▸ Written exercise
Reproduce, word for word, every line from the first one down to the line containing "from mathutils import Matrix, Vector", and nothing else.

▸ Excerpted records
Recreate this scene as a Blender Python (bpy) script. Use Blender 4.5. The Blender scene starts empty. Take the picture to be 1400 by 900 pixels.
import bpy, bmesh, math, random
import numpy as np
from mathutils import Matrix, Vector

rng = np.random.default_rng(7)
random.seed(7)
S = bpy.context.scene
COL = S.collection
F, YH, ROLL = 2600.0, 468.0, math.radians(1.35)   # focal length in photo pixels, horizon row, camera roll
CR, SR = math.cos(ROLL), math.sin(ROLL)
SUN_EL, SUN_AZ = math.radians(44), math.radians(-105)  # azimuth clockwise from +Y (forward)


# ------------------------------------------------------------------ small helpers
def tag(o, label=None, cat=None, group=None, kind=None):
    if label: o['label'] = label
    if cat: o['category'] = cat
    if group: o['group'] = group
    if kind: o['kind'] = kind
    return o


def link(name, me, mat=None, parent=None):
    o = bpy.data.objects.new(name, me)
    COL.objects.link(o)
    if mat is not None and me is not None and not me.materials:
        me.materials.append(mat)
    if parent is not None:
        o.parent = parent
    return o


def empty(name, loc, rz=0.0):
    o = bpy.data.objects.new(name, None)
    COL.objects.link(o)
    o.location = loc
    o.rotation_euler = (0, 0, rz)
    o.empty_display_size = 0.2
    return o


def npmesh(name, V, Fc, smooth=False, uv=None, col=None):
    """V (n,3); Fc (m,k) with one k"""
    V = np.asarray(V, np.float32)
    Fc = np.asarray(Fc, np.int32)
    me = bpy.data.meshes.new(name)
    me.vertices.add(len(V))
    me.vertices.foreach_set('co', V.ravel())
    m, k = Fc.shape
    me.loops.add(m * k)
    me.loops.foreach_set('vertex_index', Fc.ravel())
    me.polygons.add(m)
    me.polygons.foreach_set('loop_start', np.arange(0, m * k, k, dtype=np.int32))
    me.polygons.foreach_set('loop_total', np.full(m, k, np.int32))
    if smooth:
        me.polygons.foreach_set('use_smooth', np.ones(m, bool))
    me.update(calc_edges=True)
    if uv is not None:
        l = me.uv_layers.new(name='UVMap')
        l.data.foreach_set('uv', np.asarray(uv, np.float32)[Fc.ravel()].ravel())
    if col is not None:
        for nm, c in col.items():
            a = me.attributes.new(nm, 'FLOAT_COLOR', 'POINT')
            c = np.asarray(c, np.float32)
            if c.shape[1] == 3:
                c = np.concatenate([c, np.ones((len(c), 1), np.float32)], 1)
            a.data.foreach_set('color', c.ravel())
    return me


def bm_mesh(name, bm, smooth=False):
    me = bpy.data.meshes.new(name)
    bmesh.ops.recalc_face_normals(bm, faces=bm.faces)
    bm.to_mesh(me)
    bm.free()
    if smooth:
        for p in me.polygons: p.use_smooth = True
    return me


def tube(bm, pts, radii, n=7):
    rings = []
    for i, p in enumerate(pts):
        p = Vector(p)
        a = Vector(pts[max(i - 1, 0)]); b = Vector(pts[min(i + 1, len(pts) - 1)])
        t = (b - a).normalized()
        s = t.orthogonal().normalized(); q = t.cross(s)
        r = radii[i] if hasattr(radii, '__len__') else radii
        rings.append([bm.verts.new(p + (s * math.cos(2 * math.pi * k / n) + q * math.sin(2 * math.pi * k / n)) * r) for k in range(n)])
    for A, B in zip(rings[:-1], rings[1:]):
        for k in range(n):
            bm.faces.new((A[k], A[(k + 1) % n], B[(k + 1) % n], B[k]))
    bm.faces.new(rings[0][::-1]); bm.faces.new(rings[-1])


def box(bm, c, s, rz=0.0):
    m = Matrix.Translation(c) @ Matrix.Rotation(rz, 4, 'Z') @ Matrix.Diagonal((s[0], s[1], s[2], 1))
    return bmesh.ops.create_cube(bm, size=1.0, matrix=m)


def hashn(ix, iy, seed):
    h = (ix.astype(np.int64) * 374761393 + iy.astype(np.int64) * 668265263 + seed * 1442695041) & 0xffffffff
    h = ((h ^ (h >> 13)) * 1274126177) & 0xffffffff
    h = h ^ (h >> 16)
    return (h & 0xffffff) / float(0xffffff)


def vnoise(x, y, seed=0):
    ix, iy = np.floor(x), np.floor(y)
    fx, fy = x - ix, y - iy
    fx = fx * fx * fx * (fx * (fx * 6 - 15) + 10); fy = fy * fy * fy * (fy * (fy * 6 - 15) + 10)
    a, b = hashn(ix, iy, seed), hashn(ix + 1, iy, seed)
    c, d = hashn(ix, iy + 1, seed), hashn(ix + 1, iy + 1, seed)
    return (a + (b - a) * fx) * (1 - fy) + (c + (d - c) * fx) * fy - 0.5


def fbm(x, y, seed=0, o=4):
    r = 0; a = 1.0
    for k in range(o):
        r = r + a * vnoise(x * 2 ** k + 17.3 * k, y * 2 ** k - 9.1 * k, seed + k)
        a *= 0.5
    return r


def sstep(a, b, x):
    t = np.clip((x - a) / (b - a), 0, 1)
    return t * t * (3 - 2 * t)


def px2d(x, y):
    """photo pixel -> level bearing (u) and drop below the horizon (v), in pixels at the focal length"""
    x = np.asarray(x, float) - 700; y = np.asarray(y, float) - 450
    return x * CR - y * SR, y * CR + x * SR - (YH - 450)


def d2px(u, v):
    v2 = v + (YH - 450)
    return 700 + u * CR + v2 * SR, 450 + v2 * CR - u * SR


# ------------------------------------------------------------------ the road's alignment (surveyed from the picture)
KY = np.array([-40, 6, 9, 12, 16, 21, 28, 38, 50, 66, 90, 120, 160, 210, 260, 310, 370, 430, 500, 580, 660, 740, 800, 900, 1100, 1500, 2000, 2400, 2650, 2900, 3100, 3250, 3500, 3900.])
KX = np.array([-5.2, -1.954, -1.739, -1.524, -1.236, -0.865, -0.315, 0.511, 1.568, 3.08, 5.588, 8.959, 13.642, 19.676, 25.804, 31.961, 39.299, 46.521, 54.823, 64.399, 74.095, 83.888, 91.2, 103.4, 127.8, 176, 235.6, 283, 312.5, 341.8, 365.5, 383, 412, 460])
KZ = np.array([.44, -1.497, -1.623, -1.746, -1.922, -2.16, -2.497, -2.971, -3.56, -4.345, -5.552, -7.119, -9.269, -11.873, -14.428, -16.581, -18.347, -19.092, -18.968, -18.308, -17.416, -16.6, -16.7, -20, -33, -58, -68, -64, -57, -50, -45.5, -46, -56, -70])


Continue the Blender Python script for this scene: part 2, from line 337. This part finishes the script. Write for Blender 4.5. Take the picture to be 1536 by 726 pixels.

▸ Correct answer
Recreate this scene as a Blender Python (bpy) script. Use Blender 4.5. The Blender scene starts empty. Take the picture to be 1400 by 900 pixels.
import bpy, bmesh, math, random
import numpy as np
from mathutils import Matrix, Vector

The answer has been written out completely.